> [Aim of the task]:
Repeat exactly the lines between and including those that contain "Continue the Blender" and "wg, tb, tbw, carafe, pl, kn, fk". Output no other line.

[Scene script records]
*****

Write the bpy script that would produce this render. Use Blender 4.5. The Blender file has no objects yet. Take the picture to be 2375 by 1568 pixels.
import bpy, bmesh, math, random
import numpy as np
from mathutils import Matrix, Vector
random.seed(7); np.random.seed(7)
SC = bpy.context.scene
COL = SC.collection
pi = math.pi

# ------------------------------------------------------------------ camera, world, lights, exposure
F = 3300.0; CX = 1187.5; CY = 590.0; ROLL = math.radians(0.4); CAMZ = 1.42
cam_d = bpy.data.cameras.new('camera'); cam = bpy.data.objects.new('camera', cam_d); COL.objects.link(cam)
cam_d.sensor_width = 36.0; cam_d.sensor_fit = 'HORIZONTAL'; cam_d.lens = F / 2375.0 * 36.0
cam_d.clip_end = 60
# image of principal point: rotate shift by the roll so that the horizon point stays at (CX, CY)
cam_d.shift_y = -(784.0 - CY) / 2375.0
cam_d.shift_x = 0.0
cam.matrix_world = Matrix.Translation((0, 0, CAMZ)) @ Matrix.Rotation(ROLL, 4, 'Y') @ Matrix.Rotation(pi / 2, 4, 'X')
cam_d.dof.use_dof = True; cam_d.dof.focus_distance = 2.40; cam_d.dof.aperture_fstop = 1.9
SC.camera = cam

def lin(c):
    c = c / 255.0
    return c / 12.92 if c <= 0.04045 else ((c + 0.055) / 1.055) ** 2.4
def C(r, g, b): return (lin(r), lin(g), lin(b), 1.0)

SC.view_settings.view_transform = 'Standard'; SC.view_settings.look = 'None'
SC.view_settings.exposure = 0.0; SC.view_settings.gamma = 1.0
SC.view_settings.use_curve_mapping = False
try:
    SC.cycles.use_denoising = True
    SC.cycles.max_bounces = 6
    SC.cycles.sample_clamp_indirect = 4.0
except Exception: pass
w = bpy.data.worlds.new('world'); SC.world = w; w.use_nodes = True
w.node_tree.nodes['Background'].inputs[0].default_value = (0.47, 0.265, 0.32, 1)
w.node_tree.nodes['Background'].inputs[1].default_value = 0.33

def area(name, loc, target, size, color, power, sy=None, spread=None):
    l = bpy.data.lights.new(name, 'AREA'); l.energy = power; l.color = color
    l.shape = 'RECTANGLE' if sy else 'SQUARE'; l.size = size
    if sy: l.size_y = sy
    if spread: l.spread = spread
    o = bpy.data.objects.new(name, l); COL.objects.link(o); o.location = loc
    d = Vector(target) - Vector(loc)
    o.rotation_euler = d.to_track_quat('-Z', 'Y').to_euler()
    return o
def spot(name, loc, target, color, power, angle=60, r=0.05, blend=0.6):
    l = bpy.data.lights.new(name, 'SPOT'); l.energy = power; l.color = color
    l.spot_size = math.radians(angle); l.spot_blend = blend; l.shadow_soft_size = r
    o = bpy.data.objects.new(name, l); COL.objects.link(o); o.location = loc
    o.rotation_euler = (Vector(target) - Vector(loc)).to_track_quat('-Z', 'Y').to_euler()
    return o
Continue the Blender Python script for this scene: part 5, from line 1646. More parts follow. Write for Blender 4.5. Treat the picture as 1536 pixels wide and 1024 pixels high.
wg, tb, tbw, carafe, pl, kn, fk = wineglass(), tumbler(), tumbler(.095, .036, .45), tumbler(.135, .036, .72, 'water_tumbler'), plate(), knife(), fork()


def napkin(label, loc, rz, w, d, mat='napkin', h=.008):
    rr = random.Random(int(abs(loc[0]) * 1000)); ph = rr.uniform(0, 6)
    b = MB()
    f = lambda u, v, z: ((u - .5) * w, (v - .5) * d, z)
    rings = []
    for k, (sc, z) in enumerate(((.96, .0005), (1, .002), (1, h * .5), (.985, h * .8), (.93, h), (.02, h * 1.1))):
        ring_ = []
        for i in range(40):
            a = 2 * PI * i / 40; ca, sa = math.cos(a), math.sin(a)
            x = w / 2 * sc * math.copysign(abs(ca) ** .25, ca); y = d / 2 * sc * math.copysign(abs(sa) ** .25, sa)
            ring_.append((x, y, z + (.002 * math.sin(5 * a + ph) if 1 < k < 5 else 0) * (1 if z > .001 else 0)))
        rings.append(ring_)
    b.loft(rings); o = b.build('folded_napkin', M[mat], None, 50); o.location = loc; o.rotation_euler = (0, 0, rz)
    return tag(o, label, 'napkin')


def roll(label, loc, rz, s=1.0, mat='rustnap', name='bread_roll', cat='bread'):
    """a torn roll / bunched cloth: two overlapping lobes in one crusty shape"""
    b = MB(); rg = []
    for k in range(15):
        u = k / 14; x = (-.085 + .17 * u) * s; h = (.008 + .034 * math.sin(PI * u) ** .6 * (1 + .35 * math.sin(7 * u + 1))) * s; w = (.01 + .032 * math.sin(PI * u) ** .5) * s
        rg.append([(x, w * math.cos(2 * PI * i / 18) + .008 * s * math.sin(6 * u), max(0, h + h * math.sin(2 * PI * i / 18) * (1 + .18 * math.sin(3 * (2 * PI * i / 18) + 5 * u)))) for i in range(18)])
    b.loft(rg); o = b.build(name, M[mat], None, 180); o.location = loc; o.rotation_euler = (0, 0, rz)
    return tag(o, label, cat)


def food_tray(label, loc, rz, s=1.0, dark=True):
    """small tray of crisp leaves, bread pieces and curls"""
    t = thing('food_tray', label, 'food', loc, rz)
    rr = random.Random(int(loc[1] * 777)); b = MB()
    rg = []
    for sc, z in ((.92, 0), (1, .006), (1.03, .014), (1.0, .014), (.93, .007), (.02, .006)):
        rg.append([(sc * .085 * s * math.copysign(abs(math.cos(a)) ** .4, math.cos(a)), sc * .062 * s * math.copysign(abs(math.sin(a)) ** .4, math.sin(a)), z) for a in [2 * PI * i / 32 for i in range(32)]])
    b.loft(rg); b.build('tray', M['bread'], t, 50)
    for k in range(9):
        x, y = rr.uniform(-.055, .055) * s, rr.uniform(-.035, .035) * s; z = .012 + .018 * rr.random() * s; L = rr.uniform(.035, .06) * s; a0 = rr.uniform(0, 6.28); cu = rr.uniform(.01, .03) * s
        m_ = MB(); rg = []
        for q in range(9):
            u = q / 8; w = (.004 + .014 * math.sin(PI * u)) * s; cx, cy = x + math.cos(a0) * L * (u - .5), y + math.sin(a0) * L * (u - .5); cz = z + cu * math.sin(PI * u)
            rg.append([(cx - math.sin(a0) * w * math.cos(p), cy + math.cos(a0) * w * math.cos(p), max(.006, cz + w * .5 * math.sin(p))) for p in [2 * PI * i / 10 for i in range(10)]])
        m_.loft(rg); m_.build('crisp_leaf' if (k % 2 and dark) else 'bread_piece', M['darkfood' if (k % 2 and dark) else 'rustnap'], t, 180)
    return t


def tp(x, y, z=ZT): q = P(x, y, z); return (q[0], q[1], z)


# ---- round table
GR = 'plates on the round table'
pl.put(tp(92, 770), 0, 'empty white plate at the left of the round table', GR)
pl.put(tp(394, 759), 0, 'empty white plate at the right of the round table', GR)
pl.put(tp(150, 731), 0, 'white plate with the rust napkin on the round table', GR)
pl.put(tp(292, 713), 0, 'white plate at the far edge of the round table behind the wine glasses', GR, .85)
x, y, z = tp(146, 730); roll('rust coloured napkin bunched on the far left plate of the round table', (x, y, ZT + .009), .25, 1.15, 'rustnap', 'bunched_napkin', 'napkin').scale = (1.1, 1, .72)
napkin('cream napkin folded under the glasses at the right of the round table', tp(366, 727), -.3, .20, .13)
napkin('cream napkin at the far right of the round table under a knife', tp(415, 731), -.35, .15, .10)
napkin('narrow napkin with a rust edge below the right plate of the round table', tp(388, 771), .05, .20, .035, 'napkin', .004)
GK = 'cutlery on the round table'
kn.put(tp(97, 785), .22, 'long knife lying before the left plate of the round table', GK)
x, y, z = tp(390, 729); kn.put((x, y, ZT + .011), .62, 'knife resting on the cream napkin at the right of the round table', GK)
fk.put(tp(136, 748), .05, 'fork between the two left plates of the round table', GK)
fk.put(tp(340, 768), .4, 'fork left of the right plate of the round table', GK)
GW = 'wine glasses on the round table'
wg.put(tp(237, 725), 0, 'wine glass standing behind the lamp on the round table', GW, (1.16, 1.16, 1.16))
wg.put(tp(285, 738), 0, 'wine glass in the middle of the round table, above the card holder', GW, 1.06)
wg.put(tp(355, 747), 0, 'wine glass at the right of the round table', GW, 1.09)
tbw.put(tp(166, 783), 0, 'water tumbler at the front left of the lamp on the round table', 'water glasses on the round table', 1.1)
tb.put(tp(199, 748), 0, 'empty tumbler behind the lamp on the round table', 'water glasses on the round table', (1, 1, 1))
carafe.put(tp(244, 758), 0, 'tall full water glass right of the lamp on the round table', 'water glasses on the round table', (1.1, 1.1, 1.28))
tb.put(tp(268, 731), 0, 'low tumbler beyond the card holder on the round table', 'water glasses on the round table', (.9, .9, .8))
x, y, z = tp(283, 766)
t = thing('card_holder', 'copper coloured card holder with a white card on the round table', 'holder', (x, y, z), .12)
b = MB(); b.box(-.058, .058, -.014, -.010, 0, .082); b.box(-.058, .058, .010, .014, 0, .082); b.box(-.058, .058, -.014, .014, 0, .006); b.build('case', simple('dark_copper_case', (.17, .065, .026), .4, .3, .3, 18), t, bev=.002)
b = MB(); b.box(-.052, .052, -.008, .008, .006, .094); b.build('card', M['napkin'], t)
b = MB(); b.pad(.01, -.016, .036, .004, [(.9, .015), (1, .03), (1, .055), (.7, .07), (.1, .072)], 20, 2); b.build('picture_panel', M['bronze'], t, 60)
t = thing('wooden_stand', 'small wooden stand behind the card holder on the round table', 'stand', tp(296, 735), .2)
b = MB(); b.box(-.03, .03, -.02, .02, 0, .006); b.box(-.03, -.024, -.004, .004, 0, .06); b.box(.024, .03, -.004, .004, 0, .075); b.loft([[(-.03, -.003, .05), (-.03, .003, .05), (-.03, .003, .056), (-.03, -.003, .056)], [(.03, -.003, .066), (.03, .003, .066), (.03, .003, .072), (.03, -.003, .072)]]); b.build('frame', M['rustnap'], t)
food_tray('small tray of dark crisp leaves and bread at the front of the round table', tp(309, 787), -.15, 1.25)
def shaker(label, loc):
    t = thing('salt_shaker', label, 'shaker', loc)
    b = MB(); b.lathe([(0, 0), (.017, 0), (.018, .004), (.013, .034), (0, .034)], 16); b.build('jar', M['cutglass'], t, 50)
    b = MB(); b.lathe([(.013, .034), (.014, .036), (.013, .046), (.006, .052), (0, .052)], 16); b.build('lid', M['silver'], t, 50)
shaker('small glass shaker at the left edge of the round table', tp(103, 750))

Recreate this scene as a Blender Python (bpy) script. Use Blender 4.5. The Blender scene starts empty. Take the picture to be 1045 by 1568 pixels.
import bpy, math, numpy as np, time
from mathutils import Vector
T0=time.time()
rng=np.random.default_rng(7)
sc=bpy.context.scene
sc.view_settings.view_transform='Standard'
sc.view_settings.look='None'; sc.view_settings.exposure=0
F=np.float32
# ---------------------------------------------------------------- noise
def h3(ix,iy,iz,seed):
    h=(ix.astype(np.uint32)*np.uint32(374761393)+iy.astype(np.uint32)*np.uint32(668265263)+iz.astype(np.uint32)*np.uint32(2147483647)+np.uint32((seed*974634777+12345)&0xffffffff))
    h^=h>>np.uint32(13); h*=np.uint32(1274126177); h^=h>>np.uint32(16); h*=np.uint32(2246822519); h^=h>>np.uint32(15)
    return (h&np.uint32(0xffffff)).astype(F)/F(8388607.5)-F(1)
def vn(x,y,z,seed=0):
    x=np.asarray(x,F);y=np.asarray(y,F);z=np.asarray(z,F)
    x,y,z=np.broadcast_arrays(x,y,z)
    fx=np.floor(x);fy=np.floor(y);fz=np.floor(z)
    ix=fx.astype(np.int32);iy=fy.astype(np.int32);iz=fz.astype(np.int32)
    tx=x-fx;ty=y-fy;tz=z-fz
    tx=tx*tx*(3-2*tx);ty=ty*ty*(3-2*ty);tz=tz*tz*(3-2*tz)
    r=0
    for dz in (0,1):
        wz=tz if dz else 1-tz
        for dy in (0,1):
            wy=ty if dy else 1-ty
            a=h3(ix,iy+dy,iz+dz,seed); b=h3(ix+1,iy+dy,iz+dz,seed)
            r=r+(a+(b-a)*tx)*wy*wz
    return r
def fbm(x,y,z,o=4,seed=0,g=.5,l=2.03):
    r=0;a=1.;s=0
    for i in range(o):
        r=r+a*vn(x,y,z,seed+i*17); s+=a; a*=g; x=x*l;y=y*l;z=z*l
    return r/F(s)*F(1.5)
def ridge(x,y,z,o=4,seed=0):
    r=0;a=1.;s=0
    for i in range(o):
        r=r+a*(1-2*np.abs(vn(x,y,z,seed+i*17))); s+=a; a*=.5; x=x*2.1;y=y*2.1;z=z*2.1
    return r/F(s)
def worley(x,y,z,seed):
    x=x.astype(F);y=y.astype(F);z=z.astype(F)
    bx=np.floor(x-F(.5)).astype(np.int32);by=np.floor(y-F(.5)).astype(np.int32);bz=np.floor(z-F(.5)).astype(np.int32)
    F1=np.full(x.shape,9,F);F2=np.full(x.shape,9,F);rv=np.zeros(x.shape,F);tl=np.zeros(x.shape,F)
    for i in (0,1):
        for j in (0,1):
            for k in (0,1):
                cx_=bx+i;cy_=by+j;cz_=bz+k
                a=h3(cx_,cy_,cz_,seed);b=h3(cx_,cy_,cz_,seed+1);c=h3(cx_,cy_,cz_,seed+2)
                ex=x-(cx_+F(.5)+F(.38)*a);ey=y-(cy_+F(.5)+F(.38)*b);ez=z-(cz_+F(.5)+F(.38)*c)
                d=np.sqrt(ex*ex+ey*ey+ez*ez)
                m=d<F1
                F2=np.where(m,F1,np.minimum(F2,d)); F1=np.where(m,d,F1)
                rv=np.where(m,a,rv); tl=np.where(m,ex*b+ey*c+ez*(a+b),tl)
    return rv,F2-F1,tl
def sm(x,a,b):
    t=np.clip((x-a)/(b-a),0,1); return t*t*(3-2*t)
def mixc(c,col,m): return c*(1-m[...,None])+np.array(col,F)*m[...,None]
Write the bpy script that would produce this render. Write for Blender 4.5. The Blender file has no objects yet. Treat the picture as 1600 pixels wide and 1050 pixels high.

*****

> [Exercise result]:
Continue the Blender Python script for this scene: part 5, from line 1646. More parts follow. Write for Blender 4.5. Treat the picture as 1536 pixels wide and 1024 pixels high.
wg, tb, tbw, carafe, pl, kn, fk = wineglass(), tumbler(), tumbler(.095, .036, .45), tumbler(.135, .036, .72, 'water_tumbler'), plate(), knife(), fork()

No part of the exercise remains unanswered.